By Palko Karasz The New York Times Company, 4:26 PM
LONDON — A court in France has ruled that a man who died from a heart attack after having sex during a business trip had suffered a work-related accident and that his employer was liable.
The man, who was identified in court documents only as Xavier, traveled in 2013 to the Loiret region in central France as a security technician for the rail engineering company TSO. After work one night, he had sex with a woman at her house before returning to his hotel. He later died from a heart attack said to have been linked to the encounter.
A health insurance fund decided that the death resulted from a work-related accident, but TSO appealed, saying that the employee had interrupted his work trip for an adulterous relationship, and had therefore acted outside the company’s purview.
The Court of Appeal in Paris upheld the insurance fund’s decision in a ruling released in May, but the case only gained public attention after the details were published last week on LinkedIn by a French lawyer, Sarah Balluet, who specializes in labor disputes.

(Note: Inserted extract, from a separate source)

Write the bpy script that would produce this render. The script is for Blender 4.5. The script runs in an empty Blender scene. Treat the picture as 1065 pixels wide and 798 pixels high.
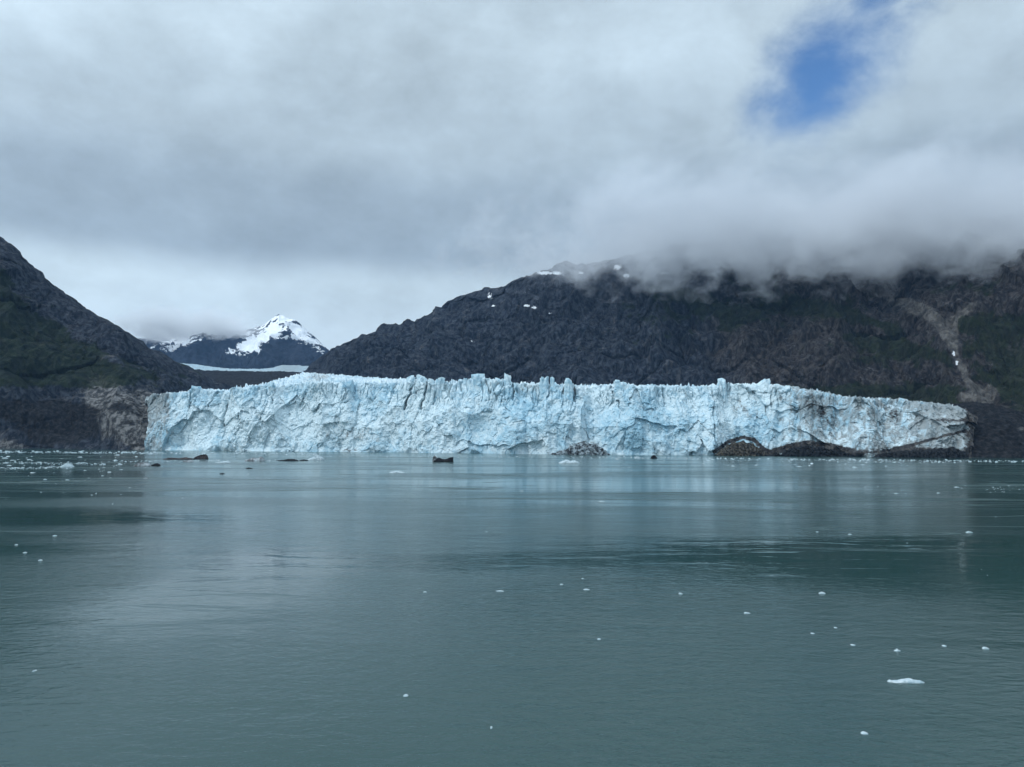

Like that of other countries, French law considers any accident that happens on a business trip to be work-related, even if the activity is not closely related to the employee’s mission.
The court in Paris said that the law protected employees engaged in everyday activities for the entirety of any such trip, unless they interrupted planned business activities. It heard from the insurance fund that sex was part of everyday life, “like having a shower or a meal,” and that the employee, therefore, was covered by work-related protections while on the trip.
Finding that TSO could not show a schedule proving that the man was supposed to be working at the time, the court upheld the insurance fund claim.
“This ruling is without precedent,” Balluet wrote, adding that the case should be reviewed by a higher court. “Obviously, in this case, considering that the heart failure happened in a situation outside of professional activity, the ruling is questionable,” she added.